Monday, Jan. 18, 1943

Qualified Hope

The hope of early victory stirred the Allied world last week. Discussed, if not wholly shared, in high Allied councils was the brightest hope of all: that Germany could be defeated in 1943, that Japan could be crushed in 1944.

These speculations were noteworthy because: 1) they existed; 2) they had spread from street corners and hamlets to the capitals of the U.S. and Great Britain. But they were only roseate possibilities in the minds of the war planners in Washington and London. Sterner prospects and realities underlay the actual calculations of victory:

> Short of a final German defeat in Russia, the safe assumption for the Allies is that the Wehrmacht will survive its winter losses, that nothing less than a continental invasion by the U.S. and Great Britain will bring Hitler down.

> On the southern side of the triangular front now closing about the Germans and Occupied Europe, the Axis must be driven from North Africa and the Allies must regain real control of the Mediterranean before even the first step toward Europe is completed. At best, ejecting the Axis from Tunisia will probably take two months. The job may take longer--too long for victory in 1943--if the Germans continue to reinforce their North African armies and to do as well in the fighting as they did last week, or if they suddenly move against Gibraltar.

> More and bigger bombers will undoubtedly multiply the force of air assault from Britain. But, within its limitations to date, the air offensive on German Europe has not been decisive. Rightly or wrongly, the men directing Allied strategy assume that air attack never can be conclusive, that the telling blow from Britain, as well as from Africa, must be delivered by land & sea.

> All the signs of Japanese stress & strain add up to a choice of difficult routes to Tokyo: 1) by overwhelming naval forces, bypassing the Japs' outer chains of islands and striking straight at Japan itself; 2) by air from China's waiting bases--still waiting because they cannot now be supplied; 3) island-by-island up the long ladder from the Solomons and New Guinea.

"When This War Will End." The U.S. and Britain, hoping to defeat Hitler in 1943, must plan to defeat him in 1944, with air, land & sea forces prepared for at least two years of war in Europe. If the Axis goes down in 1943 through Italy's collapse, Russia's blows, air offensives or internal rupture, then the Allies will have a real chance to end the war completely within two years.

Even this qualified hope was more than any U.S. war leader was willing to express publicly last week.

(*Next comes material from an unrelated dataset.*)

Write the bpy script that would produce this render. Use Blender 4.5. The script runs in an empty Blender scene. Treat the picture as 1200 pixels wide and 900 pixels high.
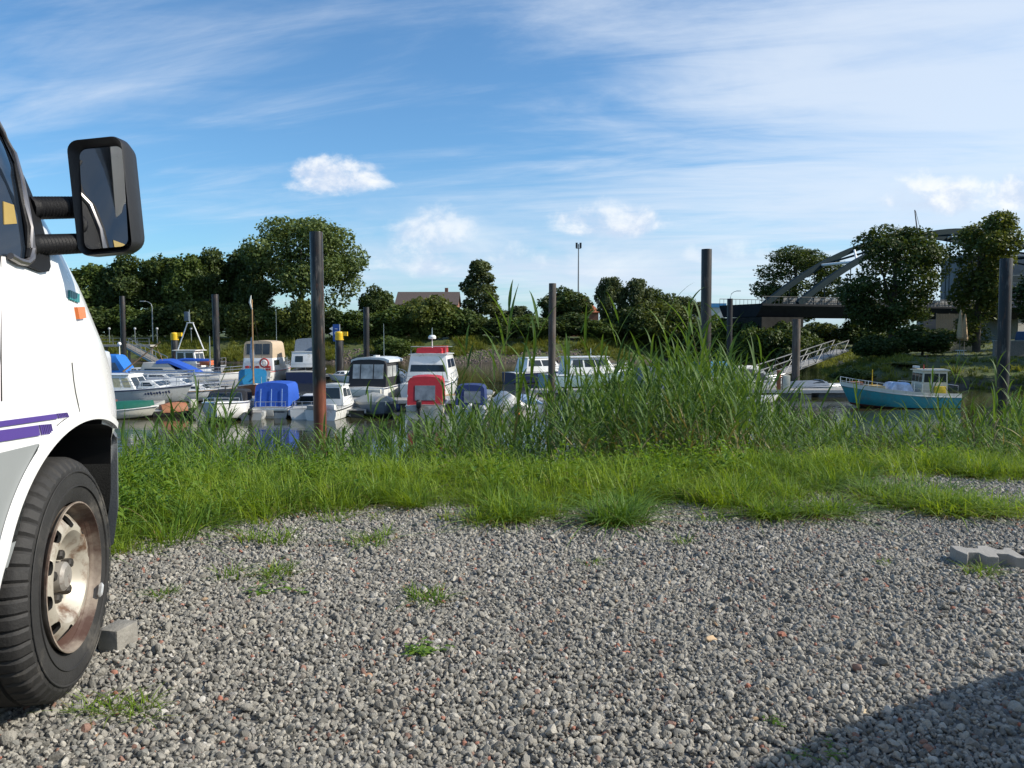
import bpy, bmesh, math, random
import numpy as np
from mathutils import Vector, Matrix, noise as mnoise

R = math.radians
scene = bpy.context.scene
COL = scene.collection

# ---------------------------------------------------------------- camera
CAM_H = 1.02
F_PX = 940.0                     # focal length in pixels of the 1200 px wide photograph
PITCH = math.atan(60.0 / F_PX)   # looking slightly down: horizon a little above the middle
cam_data = bpy.data.cameras.new("camera")
cam_data.lens = F_PX / 1200.0 * 36.0
cam_data.sensor_width = 36.0
cam_data.clip_start = 0.05
cam_data.clip_end = 6000.0
cam = bpy.data.objects.new("camera", cam_data)
COL.objects.link(cam)
cam.location = (0, 0, CAM_H)
cam.rotation_euler = (math.pi / 2 - PITCH, 0, 0)
scene.camera = cam

# ---------------------------------------------------------------- sun, sky, exposure
SUN_ELEV = R(36.0)
SUN_AZ = R(93.0)                 # clockwise from +Y: from the right, a little behind the camera
sun_data = bpy.data.lights.new("sun", 'SUN')
sun_data.energy = 4.5
sun_data.angle = R(0.53)
sun_data.color = (1.0, 0.93, 0.82)
sun = bpy.data.objects.new("sun", sun_data)
COL.objects.link(sun)
_sd = Vector((math.sin(SUN_AZ) * math.cos(SUN_ELEV), math.cos(SUN_AZ) * math.cos(SUN_ELEV), math.sin(SUN_ELEV)))
sun.rotation_euler = _sd.to_track_quat('Z', 'Y').to_euler()
SKY_STRENGTH = 0.10
scene.view_settings.view_transform = 'Standard'
scene.view_settings.look = 'None'
scene.view_settings.gamma = 1.0
scene.view_settings.exposure = 0.42
scene.view_settings.use_curve_mapping = False
try:
    scene.cycles.max_bounces = 8
    scene.cycles.transparent_max_bounces = 8
    scene.cycles.use_denoising = True
except Exception:
    pass


class NT:
    """small helper to wire shader nodes"""
    def __init__(s, tree):
        s.t = tree
        tree.nodes.clear()
    def n(s, typ, **kw):
        nd = s.t.nodes.new(typ)
        for k, v in kw.items():
            setattr(nd, k, v)
        return nd
    def l(s, a, b):
        s.t.links.new(a, b)
    def val(s, sock, v):
        if isinstance(v, bpy.types.NodeSocket):
            s.l(v, sock)
        else:
            sock.default_value = v
    def math(s, op, a, b=0.0, c=None, clamp=False):
        nd = s.n('ShaderNodeMath', operation=op)
        nd.use_clamp = clamp
        s.val(nd.inputs[0], a)
        s.val(nd.inputs[1], b)
        if c is not None:
            s.val(nd.inputs[2], c)
        return nd.outputs[0]
    def mix(s, fac, a, b, typ='RGBA', blend='MIX'):
        nd = s.n('ShaderNodeMix', data_type=typ)
        if typ == 'RGBA':
            nd.blend_type = blend
            s.val(nd.inputs[0], fac); s.val(nd.inputs[6], a); s.val(nd.inputs[7], b)
            return nd.outputs[2]
        s.val(nd.inputs[0], fac); s.val(nd.inputs[2], a); s.val(nd.inputs[3], b)
        return nd.outputs[0]
    def smooth(s, x, lo, hi):
        nd = s.n('ShaderNodeMapRange', interpolation_type='SMOOTHSTEP')
        s.val(nd.inputs[0], x)
        nd.inputs[1].default_value = lo; nd.inputs[2].default_value = hi
        nd.inputs[3].default_value = 0.0; nd.inputs[4].default_value = 1.0
        return nd.outputs[0]
    def noise(s, vec, scale, detail=4.0, rough=0.55, dist=0.0, out=0):
        nd = s.n('ShaderNodeTexNoise')
        if vec is not None:
            s.l(vec, nd.inputs['Vector'])
        nd.inputs['Scale'].default_value = scale
        nd.inputs['Detail'].default_value = detail
        nd.inputs['Roughness'].default_value = rough
        nd.inputs['Distortion'].default_value = dist
        return nd.outputs[out]
    def ramp(s, fac, stops, interp='LINEAR'):
        nd = s.n('ShaderNodeValToRGB')
        nd.color_ramp.interpolation = interp
        el = nd.color_ramp.elements
        while len(el) < len(stops):
            el.new(0.5)
        for e, (p, c) in zip(el, stops):
            e.position = p
            e.color = (c[0], c[1], c[2], 1.0)
        s.val(nd.inputs[0], fac)
        return nd.outputs[0]
    def comb(s, x, y, z):
        nd = s.n('ShaderNodeCombineXYZ')
        s.val(nd.inputs[0], x); s.val(nd.inputs[1], y); s.val(nd.inputs[2], z)
        return nd.outputs[0]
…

Said President Roosevelt in his message to the 78th Congress: "I do not prophesy when this war will end". Said Secretary of War Henry L. Stimson: "On all fronts the outlook is favorable, but the situation does not justify extreme optimism. The German and Japanese forces have suffered relatively few major reverses. We would do very well not to overlook the offensive capabilities that still are theirs."